Other exciting projects in the making include the 250-room Pasea Hotel & Spa project at Huntington Beach’s Pacific City, set to open mid-2016, and one of Olson’s favorite projects–the Lido House boutique hotel in Newport Beach, being built on the city’s former city hall site. It took three years to clear all the hurdles, including the Coastal Commission’s approval, and is set to break ground March, 2016, with the opening scheduled for summer, 2017.

“We are very passionate about this project and want to truly make it special,” Olson says. “Our investors are all from Newport Beach, so it is personal for them as well.”

Olson says his inspiration was the family home he built on Balboa Island, with its Nantucket theme.

“You will feel like you are in someone’s beautiful, upscale home,” he promises.

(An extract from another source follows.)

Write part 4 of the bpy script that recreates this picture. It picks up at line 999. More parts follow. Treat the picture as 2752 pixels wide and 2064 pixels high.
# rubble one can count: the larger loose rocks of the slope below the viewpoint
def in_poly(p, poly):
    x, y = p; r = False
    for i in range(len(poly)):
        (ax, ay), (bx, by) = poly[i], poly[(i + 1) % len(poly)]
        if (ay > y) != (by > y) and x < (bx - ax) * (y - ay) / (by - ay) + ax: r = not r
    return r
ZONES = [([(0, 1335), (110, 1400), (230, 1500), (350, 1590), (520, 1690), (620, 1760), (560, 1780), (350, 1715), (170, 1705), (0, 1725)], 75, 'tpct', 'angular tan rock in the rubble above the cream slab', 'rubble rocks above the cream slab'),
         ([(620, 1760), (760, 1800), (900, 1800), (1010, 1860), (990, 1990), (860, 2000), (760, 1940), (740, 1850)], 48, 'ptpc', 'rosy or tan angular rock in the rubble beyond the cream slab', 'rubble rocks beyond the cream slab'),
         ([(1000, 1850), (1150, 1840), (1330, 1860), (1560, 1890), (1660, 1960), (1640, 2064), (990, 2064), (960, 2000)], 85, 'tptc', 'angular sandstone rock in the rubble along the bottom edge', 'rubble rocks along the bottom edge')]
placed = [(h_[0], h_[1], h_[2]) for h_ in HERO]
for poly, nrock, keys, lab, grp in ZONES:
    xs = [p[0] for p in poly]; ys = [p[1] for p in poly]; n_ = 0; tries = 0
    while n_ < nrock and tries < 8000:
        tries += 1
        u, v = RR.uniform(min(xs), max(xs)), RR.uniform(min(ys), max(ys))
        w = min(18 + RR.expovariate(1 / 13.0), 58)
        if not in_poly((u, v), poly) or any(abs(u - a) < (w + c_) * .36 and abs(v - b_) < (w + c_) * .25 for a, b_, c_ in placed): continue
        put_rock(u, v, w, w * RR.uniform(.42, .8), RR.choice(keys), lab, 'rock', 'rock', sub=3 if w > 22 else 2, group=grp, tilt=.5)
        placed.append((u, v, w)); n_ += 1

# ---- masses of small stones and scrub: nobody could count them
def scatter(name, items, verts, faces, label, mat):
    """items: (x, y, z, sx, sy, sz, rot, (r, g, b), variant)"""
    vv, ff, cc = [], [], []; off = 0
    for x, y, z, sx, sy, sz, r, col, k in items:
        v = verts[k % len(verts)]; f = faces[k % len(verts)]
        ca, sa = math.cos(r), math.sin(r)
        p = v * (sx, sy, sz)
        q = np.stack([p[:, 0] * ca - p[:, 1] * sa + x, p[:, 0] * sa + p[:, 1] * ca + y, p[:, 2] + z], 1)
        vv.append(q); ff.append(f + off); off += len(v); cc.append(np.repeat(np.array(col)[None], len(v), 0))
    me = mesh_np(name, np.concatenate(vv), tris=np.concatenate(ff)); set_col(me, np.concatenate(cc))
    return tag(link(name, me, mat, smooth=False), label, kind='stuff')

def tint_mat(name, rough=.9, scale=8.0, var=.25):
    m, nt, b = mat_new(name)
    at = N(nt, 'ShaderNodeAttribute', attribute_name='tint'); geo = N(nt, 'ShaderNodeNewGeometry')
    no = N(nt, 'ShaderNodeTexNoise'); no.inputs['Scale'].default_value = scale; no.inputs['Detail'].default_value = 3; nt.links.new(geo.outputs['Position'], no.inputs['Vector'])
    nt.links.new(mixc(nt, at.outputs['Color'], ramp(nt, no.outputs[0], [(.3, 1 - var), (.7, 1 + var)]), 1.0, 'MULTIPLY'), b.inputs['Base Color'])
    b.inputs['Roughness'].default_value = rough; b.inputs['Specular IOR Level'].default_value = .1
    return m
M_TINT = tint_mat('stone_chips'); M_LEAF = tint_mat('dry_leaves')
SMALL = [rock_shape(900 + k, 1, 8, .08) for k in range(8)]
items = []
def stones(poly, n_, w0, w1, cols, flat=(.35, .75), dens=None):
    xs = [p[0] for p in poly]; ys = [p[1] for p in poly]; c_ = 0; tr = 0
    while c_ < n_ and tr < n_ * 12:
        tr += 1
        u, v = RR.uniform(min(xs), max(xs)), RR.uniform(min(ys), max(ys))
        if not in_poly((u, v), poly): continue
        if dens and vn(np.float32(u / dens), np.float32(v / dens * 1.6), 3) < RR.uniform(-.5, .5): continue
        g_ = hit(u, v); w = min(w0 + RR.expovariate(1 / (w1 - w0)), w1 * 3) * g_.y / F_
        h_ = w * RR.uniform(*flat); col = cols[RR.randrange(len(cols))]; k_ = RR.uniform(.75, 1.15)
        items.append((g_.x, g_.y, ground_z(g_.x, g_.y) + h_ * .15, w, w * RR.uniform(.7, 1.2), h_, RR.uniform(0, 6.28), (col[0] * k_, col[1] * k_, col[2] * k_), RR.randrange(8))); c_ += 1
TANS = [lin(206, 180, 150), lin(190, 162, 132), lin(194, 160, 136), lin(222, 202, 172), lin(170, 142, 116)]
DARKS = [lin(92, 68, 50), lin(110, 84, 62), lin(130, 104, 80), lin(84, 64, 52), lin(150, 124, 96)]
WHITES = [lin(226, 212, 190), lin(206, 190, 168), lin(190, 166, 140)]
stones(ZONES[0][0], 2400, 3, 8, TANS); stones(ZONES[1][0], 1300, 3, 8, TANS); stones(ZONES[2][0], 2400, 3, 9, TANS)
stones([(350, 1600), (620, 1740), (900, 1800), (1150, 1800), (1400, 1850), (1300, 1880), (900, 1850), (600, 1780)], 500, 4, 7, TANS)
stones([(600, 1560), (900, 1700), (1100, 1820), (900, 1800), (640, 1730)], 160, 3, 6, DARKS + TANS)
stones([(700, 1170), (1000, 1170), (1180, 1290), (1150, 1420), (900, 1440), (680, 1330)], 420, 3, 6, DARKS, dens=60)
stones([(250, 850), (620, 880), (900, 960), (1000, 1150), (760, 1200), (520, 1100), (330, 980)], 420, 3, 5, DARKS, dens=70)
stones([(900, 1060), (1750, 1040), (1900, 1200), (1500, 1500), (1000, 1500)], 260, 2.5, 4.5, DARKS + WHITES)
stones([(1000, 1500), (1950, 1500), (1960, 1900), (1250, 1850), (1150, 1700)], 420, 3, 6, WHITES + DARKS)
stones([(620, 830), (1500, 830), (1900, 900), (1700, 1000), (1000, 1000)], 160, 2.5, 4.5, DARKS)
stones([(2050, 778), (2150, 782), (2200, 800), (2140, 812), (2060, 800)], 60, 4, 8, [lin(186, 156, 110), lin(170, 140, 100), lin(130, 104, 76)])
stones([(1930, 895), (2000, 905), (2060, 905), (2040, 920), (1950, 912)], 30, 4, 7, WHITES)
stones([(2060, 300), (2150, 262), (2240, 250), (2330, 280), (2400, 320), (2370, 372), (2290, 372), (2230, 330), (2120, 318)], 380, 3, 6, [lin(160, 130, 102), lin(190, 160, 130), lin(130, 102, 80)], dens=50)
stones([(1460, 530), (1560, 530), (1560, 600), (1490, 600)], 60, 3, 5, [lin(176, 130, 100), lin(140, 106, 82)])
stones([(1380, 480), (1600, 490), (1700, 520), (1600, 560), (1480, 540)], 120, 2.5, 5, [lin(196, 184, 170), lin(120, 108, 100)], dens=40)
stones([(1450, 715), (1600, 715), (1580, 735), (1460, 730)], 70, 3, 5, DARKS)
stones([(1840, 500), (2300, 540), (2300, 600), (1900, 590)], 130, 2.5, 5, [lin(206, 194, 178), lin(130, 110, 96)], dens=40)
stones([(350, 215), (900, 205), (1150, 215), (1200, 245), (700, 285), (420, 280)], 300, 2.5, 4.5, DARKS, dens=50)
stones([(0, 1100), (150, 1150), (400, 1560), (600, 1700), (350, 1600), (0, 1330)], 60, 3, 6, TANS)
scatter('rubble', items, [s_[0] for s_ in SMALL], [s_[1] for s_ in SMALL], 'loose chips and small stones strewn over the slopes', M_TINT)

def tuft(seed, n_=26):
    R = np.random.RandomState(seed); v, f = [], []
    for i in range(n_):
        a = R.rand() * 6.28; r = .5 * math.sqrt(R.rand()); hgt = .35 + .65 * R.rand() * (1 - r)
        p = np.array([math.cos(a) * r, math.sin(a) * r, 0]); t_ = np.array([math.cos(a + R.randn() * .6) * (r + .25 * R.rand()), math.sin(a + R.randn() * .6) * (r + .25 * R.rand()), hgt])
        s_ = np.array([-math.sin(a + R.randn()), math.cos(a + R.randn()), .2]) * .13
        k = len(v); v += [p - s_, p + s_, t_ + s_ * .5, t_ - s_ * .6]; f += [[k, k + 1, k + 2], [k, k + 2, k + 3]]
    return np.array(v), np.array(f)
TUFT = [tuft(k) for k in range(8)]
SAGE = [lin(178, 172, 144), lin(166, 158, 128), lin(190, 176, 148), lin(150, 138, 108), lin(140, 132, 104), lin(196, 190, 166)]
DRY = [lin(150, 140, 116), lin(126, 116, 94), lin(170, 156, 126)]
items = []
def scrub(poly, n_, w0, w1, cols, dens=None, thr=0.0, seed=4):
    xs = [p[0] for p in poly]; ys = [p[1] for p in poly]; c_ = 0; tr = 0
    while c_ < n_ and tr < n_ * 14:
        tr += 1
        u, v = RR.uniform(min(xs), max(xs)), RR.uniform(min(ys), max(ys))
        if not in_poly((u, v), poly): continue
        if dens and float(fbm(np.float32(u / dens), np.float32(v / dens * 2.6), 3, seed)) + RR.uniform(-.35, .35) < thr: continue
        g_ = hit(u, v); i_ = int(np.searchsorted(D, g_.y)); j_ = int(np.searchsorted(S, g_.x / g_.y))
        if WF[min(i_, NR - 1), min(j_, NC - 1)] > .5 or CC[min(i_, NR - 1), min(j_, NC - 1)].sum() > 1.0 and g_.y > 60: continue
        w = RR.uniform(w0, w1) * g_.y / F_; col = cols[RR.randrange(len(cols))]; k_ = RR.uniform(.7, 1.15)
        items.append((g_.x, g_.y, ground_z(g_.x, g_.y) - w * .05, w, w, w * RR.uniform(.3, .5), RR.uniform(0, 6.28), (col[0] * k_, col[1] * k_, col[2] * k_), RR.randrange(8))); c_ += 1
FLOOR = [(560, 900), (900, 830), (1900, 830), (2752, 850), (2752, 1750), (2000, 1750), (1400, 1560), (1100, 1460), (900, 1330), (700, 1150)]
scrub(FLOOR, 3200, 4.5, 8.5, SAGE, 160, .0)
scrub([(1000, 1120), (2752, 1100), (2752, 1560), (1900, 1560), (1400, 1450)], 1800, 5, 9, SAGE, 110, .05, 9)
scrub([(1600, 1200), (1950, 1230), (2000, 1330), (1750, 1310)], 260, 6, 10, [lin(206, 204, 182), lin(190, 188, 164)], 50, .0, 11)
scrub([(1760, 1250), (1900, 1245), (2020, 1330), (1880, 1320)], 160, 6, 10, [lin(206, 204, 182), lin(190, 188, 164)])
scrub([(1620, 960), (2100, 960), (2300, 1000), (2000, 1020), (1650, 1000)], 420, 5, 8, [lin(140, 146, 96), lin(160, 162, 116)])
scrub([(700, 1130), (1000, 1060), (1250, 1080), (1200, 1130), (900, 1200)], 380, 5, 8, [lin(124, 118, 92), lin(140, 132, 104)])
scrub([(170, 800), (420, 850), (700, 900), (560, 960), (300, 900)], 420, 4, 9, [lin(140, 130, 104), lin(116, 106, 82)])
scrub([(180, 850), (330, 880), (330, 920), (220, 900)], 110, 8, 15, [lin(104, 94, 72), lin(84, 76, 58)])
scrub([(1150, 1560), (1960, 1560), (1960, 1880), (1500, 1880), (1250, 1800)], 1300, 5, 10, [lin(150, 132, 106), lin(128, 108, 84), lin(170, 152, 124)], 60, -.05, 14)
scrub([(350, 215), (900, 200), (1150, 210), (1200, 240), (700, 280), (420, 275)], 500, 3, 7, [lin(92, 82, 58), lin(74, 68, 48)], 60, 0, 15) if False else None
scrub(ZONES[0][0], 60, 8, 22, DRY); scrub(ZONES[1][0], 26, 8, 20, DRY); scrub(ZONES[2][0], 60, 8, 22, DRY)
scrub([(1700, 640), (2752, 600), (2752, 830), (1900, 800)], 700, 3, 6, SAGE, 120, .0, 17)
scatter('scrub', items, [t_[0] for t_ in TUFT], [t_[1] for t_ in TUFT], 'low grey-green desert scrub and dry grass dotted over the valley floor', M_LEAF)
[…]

Olson credits his lovely wife Christyne, who he married in 2003, and with whom he has two children–12-year-old Charlotte and 10-year-old Sutton–with the decorating skills. Their home, which they purchased in 2003 and tore down to rebuild, is always awarded a prize in the Newport Beach Boat Parade’s “Ring of Lights” home decoration competition.

Olson credits his business success to having great teams at both R.D. Construction and R.D. Development.

“Bill Wihelm, who is president of R.D. Construction, and most of his team have been with the company a minimum of 20 years,” Olson says. “They’ve taken the company to a new level.”

And, to that end, Olson’s employees at the construction company own 51m percent of the company.

“I’ll keep a piece of it, but they’re buying me out,” he states. “They deserve it.”

As to R.D. Development, he says his team is at the top of their respective fields, which allows the company to collaborate and successfully execute projects from start to finish.

“My work philosophy, at both companies, is to always be respectful, fair and to reward your people for individual and company success,” Olson says.

Is there retirement in the near future for Bob Olson?

“I don’t know what retirement looks like,” he says. “I love what I do. It’s not work, and I surround myself with a passionate team of people who are motivated and love what they do, too.”

That being said, Olson just bought the Jack in the Box, an end-of-the-block site on Sunset Boulevard in Hollywood, to build a 17-story hotel.

It doesn’t sound like this inspiring, generous, entrepreneurial man is retiring any time soon!